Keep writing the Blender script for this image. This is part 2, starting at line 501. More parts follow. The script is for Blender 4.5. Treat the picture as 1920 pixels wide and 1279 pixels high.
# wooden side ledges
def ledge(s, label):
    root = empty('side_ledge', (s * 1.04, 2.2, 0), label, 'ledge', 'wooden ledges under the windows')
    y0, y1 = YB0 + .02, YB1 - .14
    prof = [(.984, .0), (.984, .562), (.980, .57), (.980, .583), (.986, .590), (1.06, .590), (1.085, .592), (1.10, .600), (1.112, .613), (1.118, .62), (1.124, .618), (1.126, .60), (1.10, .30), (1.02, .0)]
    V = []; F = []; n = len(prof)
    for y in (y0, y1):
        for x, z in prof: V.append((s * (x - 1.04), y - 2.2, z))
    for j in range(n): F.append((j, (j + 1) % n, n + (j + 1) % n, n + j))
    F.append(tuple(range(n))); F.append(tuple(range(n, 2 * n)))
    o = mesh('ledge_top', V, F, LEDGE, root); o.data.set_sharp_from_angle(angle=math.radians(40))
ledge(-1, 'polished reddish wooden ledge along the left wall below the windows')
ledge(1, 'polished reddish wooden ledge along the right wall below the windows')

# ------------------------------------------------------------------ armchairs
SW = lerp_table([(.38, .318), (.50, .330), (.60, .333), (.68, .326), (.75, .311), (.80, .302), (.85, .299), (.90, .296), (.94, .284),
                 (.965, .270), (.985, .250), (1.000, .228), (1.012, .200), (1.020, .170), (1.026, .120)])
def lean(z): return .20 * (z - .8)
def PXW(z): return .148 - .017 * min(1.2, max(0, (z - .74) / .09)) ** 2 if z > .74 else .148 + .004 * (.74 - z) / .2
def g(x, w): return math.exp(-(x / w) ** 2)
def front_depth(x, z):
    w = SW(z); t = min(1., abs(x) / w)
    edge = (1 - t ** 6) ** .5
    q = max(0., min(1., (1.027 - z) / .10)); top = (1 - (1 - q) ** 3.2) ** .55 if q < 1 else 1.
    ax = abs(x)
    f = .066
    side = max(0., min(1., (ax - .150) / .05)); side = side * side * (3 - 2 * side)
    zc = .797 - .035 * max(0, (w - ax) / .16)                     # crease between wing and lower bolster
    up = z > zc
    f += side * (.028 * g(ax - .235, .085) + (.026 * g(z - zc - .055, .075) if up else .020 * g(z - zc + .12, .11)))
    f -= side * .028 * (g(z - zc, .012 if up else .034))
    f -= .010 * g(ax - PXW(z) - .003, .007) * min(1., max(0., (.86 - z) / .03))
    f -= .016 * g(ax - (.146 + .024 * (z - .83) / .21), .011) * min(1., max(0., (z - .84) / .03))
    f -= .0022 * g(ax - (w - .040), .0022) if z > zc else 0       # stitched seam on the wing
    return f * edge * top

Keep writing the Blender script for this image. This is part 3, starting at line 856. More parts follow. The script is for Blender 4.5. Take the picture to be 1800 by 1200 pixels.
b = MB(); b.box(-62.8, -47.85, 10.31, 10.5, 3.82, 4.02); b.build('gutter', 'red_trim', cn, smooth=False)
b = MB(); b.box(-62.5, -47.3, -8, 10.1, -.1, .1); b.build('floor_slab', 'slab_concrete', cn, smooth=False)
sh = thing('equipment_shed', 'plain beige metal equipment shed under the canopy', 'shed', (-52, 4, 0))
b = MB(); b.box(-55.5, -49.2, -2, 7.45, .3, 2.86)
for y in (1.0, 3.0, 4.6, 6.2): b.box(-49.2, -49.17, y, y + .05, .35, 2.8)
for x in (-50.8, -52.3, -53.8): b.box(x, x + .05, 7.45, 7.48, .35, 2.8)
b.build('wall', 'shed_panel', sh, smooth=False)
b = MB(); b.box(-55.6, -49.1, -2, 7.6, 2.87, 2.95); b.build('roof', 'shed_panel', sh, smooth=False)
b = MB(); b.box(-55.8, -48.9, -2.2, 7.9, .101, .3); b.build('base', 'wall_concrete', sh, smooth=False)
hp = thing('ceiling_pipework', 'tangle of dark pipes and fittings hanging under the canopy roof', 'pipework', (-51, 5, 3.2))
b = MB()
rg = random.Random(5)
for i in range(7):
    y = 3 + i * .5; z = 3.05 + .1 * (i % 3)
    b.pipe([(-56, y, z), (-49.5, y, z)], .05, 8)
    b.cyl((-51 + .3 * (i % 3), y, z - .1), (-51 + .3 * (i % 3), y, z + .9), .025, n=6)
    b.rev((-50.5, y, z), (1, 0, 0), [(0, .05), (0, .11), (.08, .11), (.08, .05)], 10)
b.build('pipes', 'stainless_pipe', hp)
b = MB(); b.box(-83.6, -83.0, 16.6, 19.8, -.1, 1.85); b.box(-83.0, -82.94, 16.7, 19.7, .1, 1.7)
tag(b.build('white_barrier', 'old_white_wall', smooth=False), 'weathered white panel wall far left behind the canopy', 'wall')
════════
| To do |
Go through the preceding material and copy each line that has the word "picture".

| Response to the exercise |
Keep writing the Blender script for this image. This is part 2, starting at line 501. More parts follow. The script is for Blender 4.5. Treat the picture as 1920 pixels wide and 1279 pixels high.
Keep writing the Blender script for this image. This is part 3, starting at line 856. More parts follow. The script is for Blender 4.5. Take the picture to be 1800 by 1200 pixels.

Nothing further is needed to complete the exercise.